How I wish I could try again. How I wish I could see him again, and say thank you. Maybe I will. I believe in the resurrection, after all! But I’m not looking for an easy-way-out resurrection. I’ve got little interest in a new life that replaces the old. I want the whole shebang, the whole person, the whole face that I knew. I’m holding out for the resurrection we are promised on Easter and in today’s Gospel: resurrection that is so powerful and mysterious that it doesn’t need to erase or forget anything, but can redeem everything. Resurrection that takes all our sorrows and losses and regrets and transforms them. Includes and integrates them. And breathes life into them. 

I’m convinced that that’s what Thomas was holding out for too. When Jesus appeared to the other disciples and showed them his hands and side, Thomas wasn’t with them. And he wanted to see this risen Christ himself. He needed to know that this is the same Jesus he had seen wounded, crucified, and buried. The same Jesus he and the other disciples had abandoned. The same Jesus he had misunderstood and let down, and whose forgiveness he longed for. 

Like anyone who has lost a loved one, Thomas wasn’t content with a second-hand report, or a doctrine or a dream, or a lovely idea, or good feeling, or powerful memory of Jesus. Thomas wanted the Jesus he had known in a particular way. And that is who comes to him: the Jesus he knew and loved, crucified and risen.

“My Lord, and my God,” Thomas utters, in wonder. Sheer wonder. Because it’s all so impossible. Because this is something completely new. It is both spirit and body, divine and human, living and dead and resurrected, all at once. It is ordinary: Christ still bears hard-to-look-at wounds, and he eats, and drinks, and talks like he used to. And it is extraordinary, because, well, he died, and now he’s risen, and he’s breathing the Holy Spirit on his disciples, as God breathed life into Adam at the very beginning. 

In the beginning, the Word was with God, and the Word was God. And that same Word became flesh and dwelled among us. That’s how the gospel begins, and that’s how it ends: with the eternal Word becoming flesh. The story of the resurrection is the story of the incarnation: it is the story of God’s love, God’s very self, becoming embodied in this world, in these flesh-and-blood bodies, in our corporate bodies of family and community and humankind, in the body of this earth, and most of all, in the body of Christ. 
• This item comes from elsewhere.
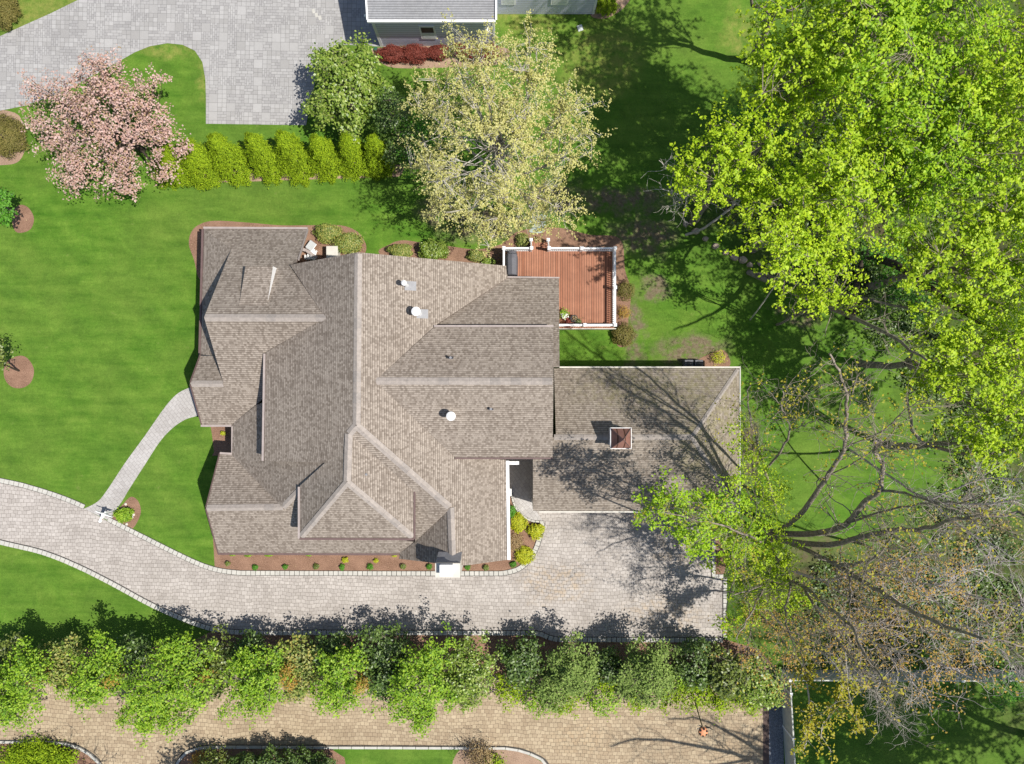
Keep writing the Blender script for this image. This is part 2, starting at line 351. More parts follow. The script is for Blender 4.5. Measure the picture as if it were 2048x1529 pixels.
MAT = dict(
    lawn=mat_lawn(), litter=mat_wood_floor(), mulch=mat_mulch(), soil=mat_mulch('pale_soil_bed', (0.2, 0.13, 0.09), (0.4, 0.28, 0.2)),
    drive=mat_cobble('grey_cobble_pavers', (0.41, 0.375, 0.345), (0.52, 0.48, 0.445), (0.2, 0.175, 0.155), 0.03, patches=[(1110, 1165, 75, 45), (1360, 1100, 60, 50), (1330, 1230, 90, 40)]),
    walk=mat_cobble('pale_walk_pavers', (0.44, 0.42, 0.405), (0.5, 0.48, 0.465), (0.32, 0.3, 0.29), 0.9),
    tan=mat_cobble('tan_cobble_pavers', (0.37, 0.285, 0.19), (0.5, 0.405, 0.275), (0.15, 0.105, 0.075), 0.02, bw=0.31, rh=0.26, patches=[(1160, 1480, 70, 40), (1480, 1500, 60, 30)]),
    ashlar=mat_ashlar(),
    kerb=plain('pale_kerb_stone', (0.45, 0.435, 0.395), 0.8, 0.3, 0.12, 2.2), joint=plain('dark_joint', (0.06, 0.055, 0.05)),
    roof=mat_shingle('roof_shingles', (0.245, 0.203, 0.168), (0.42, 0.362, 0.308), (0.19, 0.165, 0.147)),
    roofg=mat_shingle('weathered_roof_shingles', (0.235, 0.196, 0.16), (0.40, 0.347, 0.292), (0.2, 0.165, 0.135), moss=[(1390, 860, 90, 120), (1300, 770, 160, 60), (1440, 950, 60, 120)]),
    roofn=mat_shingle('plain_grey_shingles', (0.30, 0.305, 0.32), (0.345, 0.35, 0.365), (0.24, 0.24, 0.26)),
    cap=plain('ridge_cap_shingle', (0.33, 0.29, 0.26), 0.9, 0.15, 0.16, 5),
    cap2=plain('ridge_cap_shingle_dark', (0.29, 0.258, 0.235), 0.9, 0.15, 0.16, 5),
    fascia=plain('brown_fascia', (0.13, 0.085, 0.08), 0.6), gutter=plain('grey_gutter', (0.34, 0.29, 0.27), 0.5),
    white=plain('white_paint', (0.80, 0.80, 0.80), 0.45, 0.4, 0.04), cream=plain('cream_stucco', (0.56, 0.53, 0.47), 0.9, 0.1, 0.08, 2),
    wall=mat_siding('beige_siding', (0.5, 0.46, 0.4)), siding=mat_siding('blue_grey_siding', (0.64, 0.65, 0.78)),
    deck=mat_boards('deck_boards', (0.33, 0.135, 0.075), (0.44, 0.205, 0.125), 0.165), copper=mat_boards('copper_sheet', (0.27, 0.13, 0.1), (0.33, 0.165, 0.13), 0.42),
    lead=plain('lead_flashing', (0.25, 0.25, 0.26), 0.5), black=plain('black_metal', (0.02, 0.02, 0.022), 0.4, 0.5),
    cover=plain('grey_vinyl_cover', (0.11, 0.11, 0.125), 0.6, 0.3), glass=plain('window_glass', (0.03, 0.04, 0.05), 0.35, 0.3),
    blind=plain('white_blind', (0.6, 0.63, 0.62), 0.6), vinyl=plain('cream_vinyl', (0.48, 0.48, 0.42), 0.5),
    gravel=plain('blue_grey_gravel', (0.17, 0.18, 0.2), 0.9, 0.2, 0.6, 14), darkearth=plain('dark_edging', (0.1, 0.07, 0.06), 0.9),
    stone=plain('field_stone', (0.42, 0.33, 0.26), 0.9, 0.2, 0.35, 3), bluestone=plain('bluestone_step', (0.3, 0.36, 0.34), 0.8),
    terracotta=plain('terracotta', (0.5, 0.2, 0.1), 0.7), orange=plain('rusty_copper', (0.62, 0.26, 0.13), 0.6),
    bark=mat_bark('grey_brown_bark', (0.12, 0.095, 0.07), (0.4, 0.345, 0.28)), darkbark=mat_bark('dark_bark', (0.025, 0.02, 0.016), (0.1, 0.08, 0.06)),
    palebark=mat_bark('pale_bark', (0.3, 0.27, 0.23), (0.6, 0.56, 0.5)), pinkbark=mat_bark('mauve_twigs', (0.33, 0.28, 0.27), (0.68, 0.6, 0.57)),
    pink=mat_leaf('pink_blossom', [(0.46, 0.27, 0.22), (0.6, 0.39, 0.34), (0.74, 0.55, 0.5), (0.56, 0.36, 0.31), (0.36, 0.27, 0.1)], 0.25, 0.7, 0.1),
    lime=mat_leaf('lime_leaf', [(0.3, 0.48, 0.01), (0.45, 0.63, 0.018), (0.6, 0.75, 0.035)], 0.36),
    lime2=mat_leaf('green_lime_leaf', [(0.22, 0.42, 0.01), (0.35, 0.56, 0.016), (0.5, 0.68, 0.03)], 0.36),
    maple=mat_leaf('bright_green_leaf', [(0.11, 0.25, 0.012), (0.24, 0.41, 0.02), (0.42, 0.59, 0.05)], 0.3),
    arbor=mat_leaf('golden_green_leaf', [(0.13, 0.22, 0.008), (0.24, 0.36, 0.012), (0.38, 0.51, 0.02)], 0.2, 0.7, 0.15),
    magnolia=mat_leaf('glossy_green_leaf', [(0.1, 0.18, 0.015), (0.21, 0.32, 0.03), (0.4, 0.48, 0.11)], 0.25, 0.4, 0.5),
    pale=mat_leaf('pale_catkin', [(0.44, 0.42, 0.12), (0.6, 0.57, 0.2), (0.73, 0.69, 0.34)], 0.3, 0.7, 0.1),
    dark=mat_leaf('dark_green_leaf', [(0.05, 0.1, 0.015), (0.09, 0.16, 0.025), (0.16, 0.24, 0.05)], 0.15, 0.45, 0.5),
    shrub=mat_leaf('mixed_green_leaf', [(0.08, 0.14, 0.015), (0.18, 0.25, 0.04), (0.34, 0.38, 0.1), (0.42, 0.36, 0.08)], 0.2, 0.5, 0.4),
    holly=mat_leaf('olive_leaf', [(0.06, 0.1, 0.015), (0.15, 0.2, 0.03), (0.26, 0.31, 0.06)], 0.2, 0.4, 0.5),
    sage=mat_leaf('grey_green_needles', [(0.12, 0.19, 0.04), (0.2, 0.29, 0.07), (0.3, 0.39, 0.11)], 0.15, 0.8, 0.1),
    grassy=mat_leaf('fresh_green_leaf', [(0.06, 0.2, 0.012), (0.1, 0.3, 0.02), (0.18, 0.42, 0.04)], 0.35),
    red=mat_leaf('crimson_leaf', [(0.12, 0.025, 0.018), (0.2, 0.045, 0.03), (0.27, 0.07, 0.05)], 0.2, 0.6, 0.2),
    yellow=mat_leaf('yellow_leaf', [(0.45, 0.47, 0.015), (0.62, 0.62, 0.03), (0.3, 0.4, 0.02)], 0.3),
    orangeleaf=mat_leaf('orange_leaf', [(0.45, 0.24, 0.04), (0.55, 0.34, 0.07), (0.4, 0.33, 0.05)], 0.35),
    gold=mat_leaf('gold_green_leaf', [(0.38, 0.34, 0.02), (0.5, 0.42, 0.03), (0.36, 0.42, 0.02)], 0.4),
    straw=mat_leaf('straw_grass', [(0.35, 0.24, 0.12), (0.5, 0.38, 0.2), (0.28, 0.17, 0.08)], 0.2, 0.8, 0.1),
    boxwood=mat_leaf('bronze_green_leaf', [(0.1, 0.1, 0.02), (0.18, 0.16, 0.04), (0.24, 0.2, 0.06)], 0.15, 0.6, 0.2),
)
# ------------------------------------------------------------------ the ground
def sheet(name, px, mat, z, kind='structure', parent=None, sm=False, raw=False):
    b = MB(); pts = px if raw else [P(x, y, 0) for x, y in px]
    b.poly([Vector((p.x, p.y, z)) for p in pts]); o = b.build(name, mat, parent); tag(o, kind=kind); return o
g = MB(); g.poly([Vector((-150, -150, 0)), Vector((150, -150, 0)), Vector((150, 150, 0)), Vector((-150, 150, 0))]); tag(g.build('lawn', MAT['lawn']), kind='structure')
wf = smooth_line([(1330, 395), (1400, 450), (1490, 535), (1570, 590), (1680, 650), (1760, 760), (1800, 850), (1820, 960), (1800, 1060), (1760, 1130), (1640, 1130), (1560, 1100), (1480, 1075), (1424, 1080),
                  (1424, 1157), (1447, 1160), (1447, 1290), (1540, 1340), (1600, 1362), (2200, 1365), (2900, 1300), (2900, 500), (2900, -700), (1650, -700), (1560, -200), (1600, 60), (1580, 200), (1480, 300), (1380, 330)], True, 5)
rj = random.Random(9)
wf = [(x + rj.uniform(-14, 14), y + rj.uniform(-14, 14)) if y < 1075 and x < 1900 and x > 1360 else (x, y) for x, y in wf]
TOPDRIVE = [(-500, 330), (0, 222), (50, 212), (110, 190), (170, 160), (230, 128), (270, 105), (300, 93), (335, 87), (365, 90), (390, 102), (405, 125), (411, 160), (412, 200), (412, 248), (612, 251), (625, 190), (640, 110), (665, 96), (690, 90), (764, 94), (800, 94), (800, -400), (260, -400), (200, -40), (157, 0), (100, 28), (55, 48), (0, 73), (-500, 250)]
sheet('neighbour_driveway', TOPDRIVE, MAT['ashlar'], 0.012)
up = smooth_line([(-300, 905), (0, 965), (60, 979), (120, 998), (168, 1018), (215, 1042), (260, 1065), (300, 1085), (350, 1110), (400, 1133), (440, 1145), (480, 1150)]) 
upr = smooth_line([(980, 1151), (1010, 1150), (1040, 1141), (1062, 1122), (1076, 1098), (1085, 1070), (1089, 1046)])
lo = smooth_line([(1075, 1262), (700, 1261), (500, 1261), (440, 1256), (400, 1246), (340, 1222), (290, 1198), (230, 1165), (160, 1130), (90, 1102), (0, 1080), (-300, 1010)])
DRIVE = up + [(800, 1151)] + upr + [(1067, 1042), (1067, 985), (1422, 985), (1422, 1155), (1446, 1155), (1446, 1277), (1115, 1277), (1098, 1272), (1088, 1266)] + lo
sheet('driveway', DRIVE, MAT['drive'], 0.016)
WALK = smooth_line([(168, 1018), (195, 1004), (215, 980), (250, 927), (290, 872), (330, 815), (355, 788), (378, 776)]) + [(470, 775), (470, 812)] + smooth_line([(420, 822), (395, 832), (370, 840), (345, 857), (320, 884), (290, 930), (258, 980), (243, 1005), (217, 1041)])
sheet('front_walk', WALK, MAT['walk'], 0.022)
ENTRY = [(1005, 900), (1067, 900), (1067, 1000), (1070, 1018), (1088, 1046)] + smooth_line([(1088, 1046), (1062, 1043), (1042, 1031), (1028, 1012), (1021, 988), (1018, 960)]) + [(1005, 930)]
sheet('entry_walk', ENTRY, MAT['walk'], 0.022)
TAN = [(-700, 1345), (430, 1350), (1526, 1352), (1526, 1700), (1100, 1700)] + smooth_line([(1105, 1560), (1096, 1527), (1078, 1512), (1045, 1499), (1010, 1493)]) + smooth_line([(440, 1491), (400, 1493), (370, 1504), (352, 1528), (340, 1570)]) + [(330, 1700), (225, 1700)] + smooth_line([(220, 1570), (205, 1530), (185, 1508), (150, 1489), (105, 1482), (0, 1481), (-300, 1480)]) + [(-700, 1480)]
sheet('shared_road', TAN, MAT['tan'], 0.012)
tag(sheet('edging_strip', [(1526, 1352), (1538, 1352), (1538, 1700), (1526, 1700)], MAT['darkearth'], 0.02))
sheet('gravel_strip', [(1538, 1340), (1565, 1340), (1570, 1700), (1538, 1700)], MAT['gravel'], 0.02)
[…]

In Jesus Christ, in his birth and life and death and resurrection, the body becomes the site of redemption. That is a phrase I picked up from Lynn Casteel Harper’s book, On Vanishing, about “mortality, dementia, and what it means to disappear”: “when the body becomes the site of redemption.”[i] When the body becomes the site of redemption, redemption is not about escaping the body (neither this individual nor our corporate bodies, as messy as they can be) into the pristine, separate, and superior realm of the mind. The mind isn’t separate from the body anyway! Our bodies aren’t separate, isolated, individual entities either. Redemption, meaning, memory: they reside in the body, too, and do not depend on the ability of our mind to grasp them.

It is Jesus Christ’s body, that is, his flesh and blood and mind, his relationships, his words and deeds and their impact: it is his body that becomes the place of resurrection. It is his body that becomes the locus of a new, mysterious unity--of reconciliation between heaven and earth, the embodied and the eternal, the mind and body and spirit. Between my body and yours. Offenders and victims. The living and the dead.

That changes everything! That changes how we see and approach and care for the body: our own bodies. Other people’s bodies. Bodies that can’t speak for themselves. Dead and dying bodies. The body of the earth and the bodies of all its creatures. The body of Christ, that is the Church, and the sacrament, and this gathering. It changes how we relate to matter and the material world: no longer as a limited resource we use against one another, but as a gift, and “a means of communion.”[ii] Bread and wine, ordinary people and relationships, become a means of holy communion.

We have been reborn in the fellowship of Christ’s body, as we prayed in our opening collect. Grant, O Lord, that we may show forth in our lives—in our bodies—what we profess by our faith.

And Granddaddy, thank you!



[i] Lynn Casteel Harper, On Vanishing: Mortality, Dementia, and What It Means to Disappear (Catapult, 2020), 172. Harper writes, “When the body becomes the site of redemption, and the mind does not escape the body, a certain unity can abide.”

[ii] Rowan Williams, Resurrection: Interpreting the Easter Gospel (Pilgrim Press, 2003), 104.